Et ce n’est malheureusement pas le choix d’une distribution exclusivement masculine qui comblera nos attentes de ce côté-là. En se voulant comiques, les comédiens n’échappent pas aux clichés lorsqu’ils imitent les femmes. Dans son interprétation de Léonide, Nicolas Maury semble vouloir incarner une « pimbêche »: il se dandine, se touche constamment les cheveux et sort sans cesse son postérieur d’un air provocateur. Il est vrai que le comédien, avec son physique androgyne et ses manières gracieuses donne au personnage de Léonide une ambiguïté comique. Mais si la représentation de la femme en tant que personnage ridicule fait rire, elle peut aussi être jugée réductrice. Pourquoi représenter Léonide de la sorte ? On ne reconnaît pas dans cette femme sans morale ni bon sens l’héroïne de Marivaux.

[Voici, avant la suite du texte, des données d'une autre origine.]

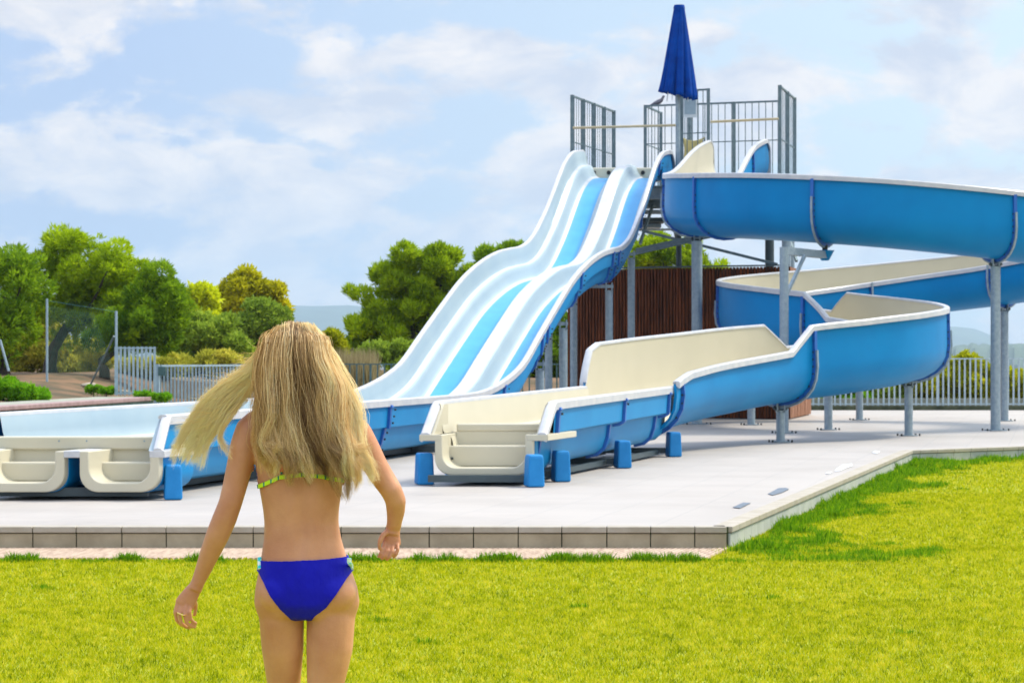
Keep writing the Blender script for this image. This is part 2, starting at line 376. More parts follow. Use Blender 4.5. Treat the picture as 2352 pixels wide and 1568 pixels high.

Galin Stoev semble avoir voulu moderniser la pièce classique et cela se ressent dans la façon de parler adoptée par les comédiens. Nicolas Maury met au service du personnage de Léonide sa voix fluette et sa capacité à pousser des cris stridents. Le jeu d’acteur est sans conteste admirable mais pousse à l’extrême la représentation de Léonide en tant que femme manipulatrice et capricieuse, tout en empiétant sur l’espièglerie et l’ingéniosité du personnage. Arlequin, personnage type de la commedia dell’arte, adopte quant à lui un accent qui copie les jeunes banlieusards d’aujourd’hui. Est-ce une tentative du metteur en scène pour rendre la pièce du XVIIIe siècle plus accessible au public ? La démarche est compréhensible. Mais les clichés ont plutôt tendance à rendre les personnages risibles et donc, d’une certaine manière, étrangers au public.

Galin Stoev a donc fait un choix audacieux en ce qui concerne la distribution essentiellement masculine. Une idée prometteuse qui a renforcé les jeux de dupes typiques du théâtre de Marivaux mais qui transforme les personnages en caricatures de la modernité. On garde le côté comique mais on en perd l’émotion : alors que la pièce originale représente le triomphe de l’amour sur la raison, l’amour semble ici avoir perdu un peu de son importance.